_PROBLEM TO SOLVE_. Write down every entry below once more, exactly.

_THE DATA_.
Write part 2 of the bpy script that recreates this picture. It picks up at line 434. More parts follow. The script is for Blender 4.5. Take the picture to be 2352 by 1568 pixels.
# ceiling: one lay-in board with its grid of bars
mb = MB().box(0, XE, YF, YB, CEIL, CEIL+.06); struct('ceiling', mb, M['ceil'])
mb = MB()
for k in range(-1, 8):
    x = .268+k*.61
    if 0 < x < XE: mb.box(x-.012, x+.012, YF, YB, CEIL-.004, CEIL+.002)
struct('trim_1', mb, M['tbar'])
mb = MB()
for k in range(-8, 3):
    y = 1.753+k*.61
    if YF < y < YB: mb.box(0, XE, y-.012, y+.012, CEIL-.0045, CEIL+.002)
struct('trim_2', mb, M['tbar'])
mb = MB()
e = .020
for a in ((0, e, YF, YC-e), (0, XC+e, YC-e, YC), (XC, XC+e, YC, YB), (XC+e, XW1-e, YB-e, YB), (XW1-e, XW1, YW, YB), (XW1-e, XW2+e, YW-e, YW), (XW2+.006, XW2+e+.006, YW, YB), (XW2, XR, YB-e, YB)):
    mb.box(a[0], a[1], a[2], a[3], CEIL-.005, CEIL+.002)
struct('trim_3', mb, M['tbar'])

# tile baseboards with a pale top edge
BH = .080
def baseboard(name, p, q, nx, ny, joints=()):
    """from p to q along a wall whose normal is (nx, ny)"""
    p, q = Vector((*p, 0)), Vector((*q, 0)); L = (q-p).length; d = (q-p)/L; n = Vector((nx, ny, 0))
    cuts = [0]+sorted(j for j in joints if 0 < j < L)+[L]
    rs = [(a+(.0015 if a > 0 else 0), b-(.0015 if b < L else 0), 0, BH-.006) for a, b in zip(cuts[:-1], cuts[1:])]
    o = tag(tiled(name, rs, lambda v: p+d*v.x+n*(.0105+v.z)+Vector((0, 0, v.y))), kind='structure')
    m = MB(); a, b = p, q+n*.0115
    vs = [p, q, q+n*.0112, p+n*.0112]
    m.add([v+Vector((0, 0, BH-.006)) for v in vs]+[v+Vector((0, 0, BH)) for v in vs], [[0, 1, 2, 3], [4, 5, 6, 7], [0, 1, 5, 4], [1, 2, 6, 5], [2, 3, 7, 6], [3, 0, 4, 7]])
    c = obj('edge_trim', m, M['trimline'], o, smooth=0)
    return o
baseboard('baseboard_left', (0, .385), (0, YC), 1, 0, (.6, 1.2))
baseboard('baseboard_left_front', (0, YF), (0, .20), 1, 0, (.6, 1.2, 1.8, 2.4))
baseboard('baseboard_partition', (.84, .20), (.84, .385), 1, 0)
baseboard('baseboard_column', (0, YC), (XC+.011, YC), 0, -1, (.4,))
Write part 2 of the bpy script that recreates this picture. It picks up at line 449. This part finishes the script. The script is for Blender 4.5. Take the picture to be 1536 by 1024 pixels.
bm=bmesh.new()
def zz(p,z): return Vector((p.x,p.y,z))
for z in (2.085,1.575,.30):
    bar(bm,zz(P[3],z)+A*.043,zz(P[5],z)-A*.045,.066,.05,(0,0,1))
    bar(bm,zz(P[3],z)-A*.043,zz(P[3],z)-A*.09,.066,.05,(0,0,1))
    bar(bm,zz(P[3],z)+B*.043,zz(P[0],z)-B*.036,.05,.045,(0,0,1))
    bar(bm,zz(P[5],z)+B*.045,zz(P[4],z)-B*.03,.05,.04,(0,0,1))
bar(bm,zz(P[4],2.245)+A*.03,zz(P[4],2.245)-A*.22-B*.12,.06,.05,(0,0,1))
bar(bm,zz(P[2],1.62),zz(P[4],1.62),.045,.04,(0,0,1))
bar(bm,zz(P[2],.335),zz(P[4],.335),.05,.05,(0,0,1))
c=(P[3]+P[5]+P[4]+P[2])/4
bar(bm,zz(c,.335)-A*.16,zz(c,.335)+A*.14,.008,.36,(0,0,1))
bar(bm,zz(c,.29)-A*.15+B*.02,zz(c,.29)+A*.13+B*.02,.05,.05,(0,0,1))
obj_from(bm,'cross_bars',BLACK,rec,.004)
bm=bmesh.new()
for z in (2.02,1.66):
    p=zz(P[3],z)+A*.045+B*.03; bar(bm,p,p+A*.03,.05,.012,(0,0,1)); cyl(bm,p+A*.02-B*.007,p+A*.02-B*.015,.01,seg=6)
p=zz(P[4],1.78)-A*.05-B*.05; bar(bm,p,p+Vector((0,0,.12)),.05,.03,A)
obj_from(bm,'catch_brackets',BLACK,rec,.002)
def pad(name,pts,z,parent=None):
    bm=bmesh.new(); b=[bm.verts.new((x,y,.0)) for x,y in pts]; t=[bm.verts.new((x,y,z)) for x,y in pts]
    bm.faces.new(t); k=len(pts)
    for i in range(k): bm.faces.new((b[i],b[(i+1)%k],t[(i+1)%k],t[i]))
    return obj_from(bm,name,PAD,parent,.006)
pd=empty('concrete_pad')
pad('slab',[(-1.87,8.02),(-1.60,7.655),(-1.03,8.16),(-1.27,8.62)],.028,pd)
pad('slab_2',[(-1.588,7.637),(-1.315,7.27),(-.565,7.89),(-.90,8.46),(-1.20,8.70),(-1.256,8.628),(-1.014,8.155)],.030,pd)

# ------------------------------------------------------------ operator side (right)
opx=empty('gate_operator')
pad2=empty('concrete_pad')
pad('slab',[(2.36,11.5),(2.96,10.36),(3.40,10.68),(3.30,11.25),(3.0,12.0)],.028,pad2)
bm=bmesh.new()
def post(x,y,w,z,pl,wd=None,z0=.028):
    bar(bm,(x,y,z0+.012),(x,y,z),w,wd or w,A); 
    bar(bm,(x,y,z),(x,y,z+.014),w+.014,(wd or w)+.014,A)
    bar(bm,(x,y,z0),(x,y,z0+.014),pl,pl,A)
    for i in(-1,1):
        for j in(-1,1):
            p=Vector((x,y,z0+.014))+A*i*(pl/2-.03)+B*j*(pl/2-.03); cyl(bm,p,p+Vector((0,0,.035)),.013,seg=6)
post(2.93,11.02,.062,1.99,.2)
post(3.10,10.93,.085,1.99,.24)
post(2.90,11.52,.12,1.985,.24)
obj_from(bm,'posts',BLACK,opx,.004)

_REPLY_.
Write part 2 of the bpy script that recreates this picture. It picks up at line 434. More parts follow. The script is for Blender 4.5. Take the picture to be 2352 by 1568 pixels.
# ceiling: one lay-in board with its grid of bars
mb = MB().box(0, XE, YF, YB, CEIL, CEIL+.06); struct('ceiling', mb, M['ceil'])
mb = MB()
for k in range(-1, 8):
    x = .268+k*.61
    if 0 < x < XE: mb.box(x-.012, x+.012, YF, YB, CEIL-.004, CEIL+.002)
struct('trim_1', mb, M['tbar'])
mb = MB()
for k in range(-8, 3):
    y = 1.753+k*.61
    if YF < y < YB: mb.box(0, XE, y-.012, y+.012, CEIL-.0045, CEIL+.002)
struct('trim_2', mb, M['tbar'])
mb = MB()
e = .020
for a in ((0, e, YF, YC-e), (0, XC+e, YC-e, YC), (XC, XC+e, YC, YB), (XC+e, XW1-e, YB-e, YB), (XW1-e, XW1, YW, YB), (XW1-e, XW2+e, YW-e, YW), (XW2+.006, XW2+e+.006, YW, YB), (XW2, XR, YB-e, YB)):
    mb.box(a[0], a[1], a[2], a[3], CEIL-.005, CEIL+.002)
struct('trim_3', mb, M['tbar'])

# tile baseboards with a pale top edge
BH = .080
def baseboard(name, p, q, nx, ny, joints=()):
    """from p to q along a wall whose normal is (nx, ny)"""
    p, q = Vector((*p, 0)), Vector((*q, 0)); L = (q-p).length; d = (q-p)/L; n = Vector((nx, ny, 0))
    cuts = [0]+sorted(j for j in joints if 0 < j < L)+[L]
    rs = [(a+(.0015 if a > 0 else 0), b-(.0015 if b < L else 0), 0, BH-.006) for a, b in zip(cuts[:-1], cuts[1:])]
    o = tag(tiled(name, rs, lambda v: p+d*v.x+n*(.0105+v.z)+Vector((0, 0, v.y))), kind='structure')
    m = MB(); a, b = p, q+n*.0115
    vs = [p, q, q+n*.0112, p+n*.0112]
    m.add([v+Vector((0, 0, BH-.006)) for v in vs]+[v+Vector((0, 0, BH)) for v in vs], [[0, 1, 2, 3], [4, 5, 6, 7], [0, 1, 5, 4], [1, 2, 6, 5], [2, 3, 7, 6], [3, 0, 4, 7]])
    c = obj('edge_trim', m, M['trimline'], o, smooth=0)
    return o
baseboard('baseboard_left', (0, .385), (0, YC), 1, 0, (.6, 1.2))
baseboard('baseboard_left_front', (0, YF), (0, .20), 1, 0, (.6, 1.2, 1.8, 2.4))
baseboard('baseboard_partition', (.84, .20), (.84, .385), 1, 0)
baseboard('baseboard_column', (0, YC), (XC+.011, YC), 0, -1, (.4,))
Write part 2 of the bpy script that recreates this picture. It picks up at line 449. This part finishes the script. The script is for Blender 4.5. Take the picture to be 1536 by 1024 pixels.
bm=bmesh.new()
def zz(p,z): return Vector((p.x,p.y,z))
for z in (2.085,1.575,.30):
    bar(bm,zz(P[3],z)+A*.043,zz(P[5],z)-A*.045,.066,.05,(0,0,1))
    bar(bm,zz(P[3],z)-A*.043,zz(P[3],z)-A*.09,.066,.05,(0,0,1))
    bar(bm,zz(P[3],z)+B*.043,zz(P[0],z)-B*.036,.05,.045,(0,0,1))
    bar(bm,zz(P[5],z)+B*.045,zz(P[4],z)-B*.03,.05,.04,(0,0,1))
bar(bm,zz(P[4],2.245)+A*.03,zz(P[4],2.245)-A*.22-B*.12,.06,.05,(0,0,1))
bar(bm,zz(P[2],1.62),zz(P[4],1.62),.045,.04,(0,0,1))
bar(bm,zz(P[2],.335),zz(P[4],.335),.05,.05,(0,0,1))
c=(P[3]+P[5]+P[4]+P[2])/4
bar(bm,zz(c,.335)-A*.16,zz(c,.335)+A*.14,.008,.36,(0,0,1))
bar(bm,zz(c,.29)-A*.15+B*.02,zz(c,.29)+A*.13+B*.02,.05,.05,(0,0,1))
obj_from(bm,'cross_bars',BLACK,rec,.004)
bm=bmesh.new()
for z in (2.02,1.66):
    p=zz(P[3],z)+A*.045+B*.03; bar(bm,p,p+A*.03,.05,.012,(0,0,1)); cyl(bm,p+A*.02-B*.007,p+A*.02-B*.015,.01,seg=6)
p=zz(P[4],1.78)-A*.05-B*.05; bar(bm,p,p+Vector((0,0,.12)),.05,.03,A)
obj_from(bm,'catch_brackets',BLACK,rec,.002)
def pad(name,pts,z,parent=None):
    bm=bmesh.new(); b=[bm.verts.new((x,y,.0)) for x,y in pts]; t=[bm.verts.new((x,y,z)) for x,y in pts]
    bm.faces.new(t); k=len(pts)
    for i in range(k): bm.faces.new((b[i],b[(i+1)%k],t[(i+1)%k],t[i]))
    return obj_from(bm,name,PAD,parent,.006)
pd=empty('concrete_pad')
pad('slab',[(-1.87,8.02),(-1.60,7.655),(-1.03,8.16),(-1.27,8.62)],.028,pd)
pad('slab_2',[(-1.588,7.637),(-1.315,7.27),(-.565,7.89),(-.90,8.46),(-1.20,8.70),(-1.256,8.628),(-1.014,8.155)],.030,pd)

# ------------------------------------------------------------ operator side (right)
opx=empty('gate_operator')
pad2=empty('concrete_pad')
pad('slab',[(2.36,11.5),(2.96,10.36),(3.40,10.68),(3.30,11.25),(3.0,12.0)],.028,pad2)
bm=bmesh.new()
def post(x,y,w,z,pl,wd=None,z0=.028):
    bar(bm,(x,y,z0+.012),(x,y,z),w,wd or w,A); 
    bar(bm,(x,y,z),(x,y,z+.014),w+.014,(wd or w)+.014,A)
    bar(bm,(x,y,z0),(x,y,z0+.014),pl,pl,A)
    for i in(-1,1):
        for j in(-1,1):
            p=Vector((x,y,z0+.014))+A*i*(pl/2-.03)+B*j*(pl/2-.03); cyl(bm,p,p+Vector((0,0,.035)),.013,seg=6)
post(2.93,11.02,.062,1.99,.2)
post(3.10,10.93,.085,1.99,.24)
post(2.90,11.52,.12,1.985,.24)
obj_from(bm,'posts',BLACK,opx,.004)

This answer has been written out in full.